The thing is I am not a scientist, as I started off by saying. I am not qualified to know what the relative risks and benefits are to MMR, GM crops, mobile phones, or whatever, although I can have an opinion or a gut-feeling. I have people to do that for me – they are people who didn’t give up science after their O levels, but carried on through A levels and university. I am realistic enough to expect that they probably know more science than me having spent at least 5 years more studying it, and they have access to all sorts of data and equipment I wouldn’t even understand.

It may be that on some subjects the majority of scientists are wrong and the public is right. If so, I would hope that when the scientists discover the proof of that they would change their opinion in the face of scientific proof.

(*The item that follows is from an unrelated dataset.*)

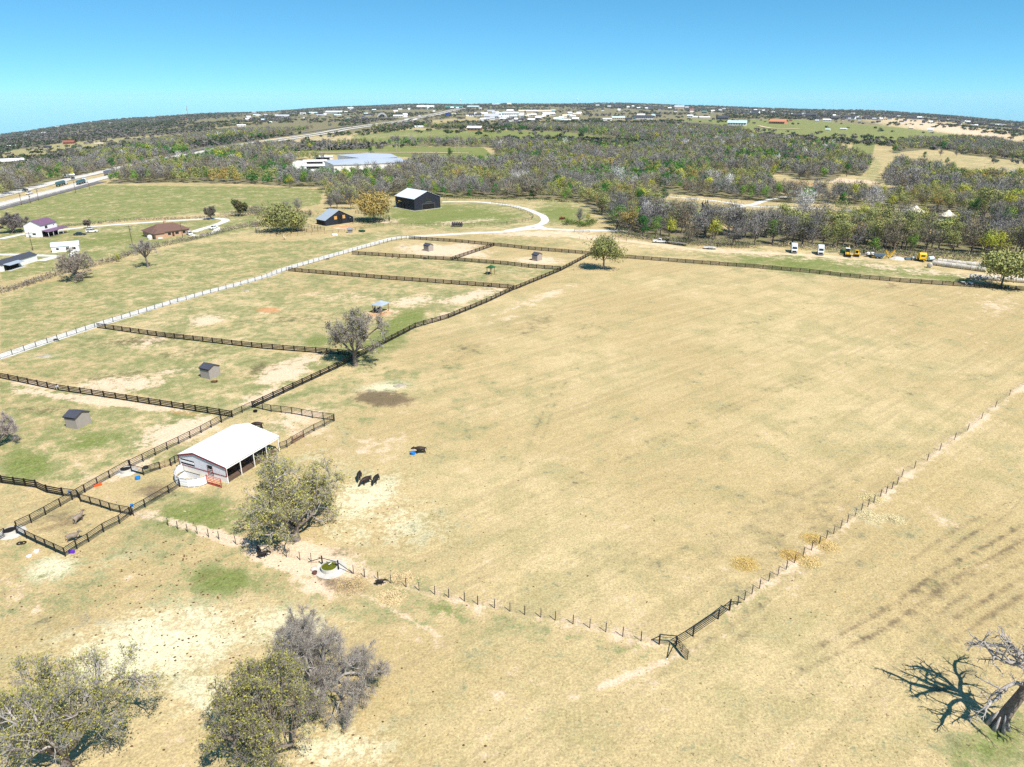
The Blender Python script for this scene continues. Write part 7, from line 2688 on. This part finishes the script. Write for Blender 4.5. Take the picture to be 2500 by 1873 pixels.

Forget all the other aspects of the scientific method; for me the fundamental point is that most opinions on scientific theory should be held as a probability based on available data and if new data crops up which is contradictory then the theories and opinions should change to reflect that. Public opinion hardly ever seems to change just because an alternative proof comes along.

In all this, scientists are their own worst enemy – if they are true to their principles. If they have a theory which they are sure is correct, and have tried their best to disprove without managing to do so, but cannot absolutely prove it either, they might be certain something is true but cannot bring themselves to say so unless it is proved. They may be 99.999% sure of something but know that, by strict scientific criteria that still means it is an unproved theory. How can they be expected to get represented in the media, which will not even accept 100% proof if it disagrees with its preconceptions?

In all of this when I say ‘public opinion’ I mean, of course, what the newspapers have decided we should think and have manipulated us to think.

After all that, I don’t put absolute faith in what a scientist say purely because he is an expert, even if what he is saying is something I like and agree with: I will still expect him to back up what he says with proof. The blind trust I referred to above which pressure groups place in anyone who agrees with them is, to my mind, worse than the dismissal of other opinions. (Held by people that you almost expect to have written on their business cards “so-called expert in xxxx” from the way they get treated)

Just don’t get me started on how this applies to the Intelligent Design’ argument!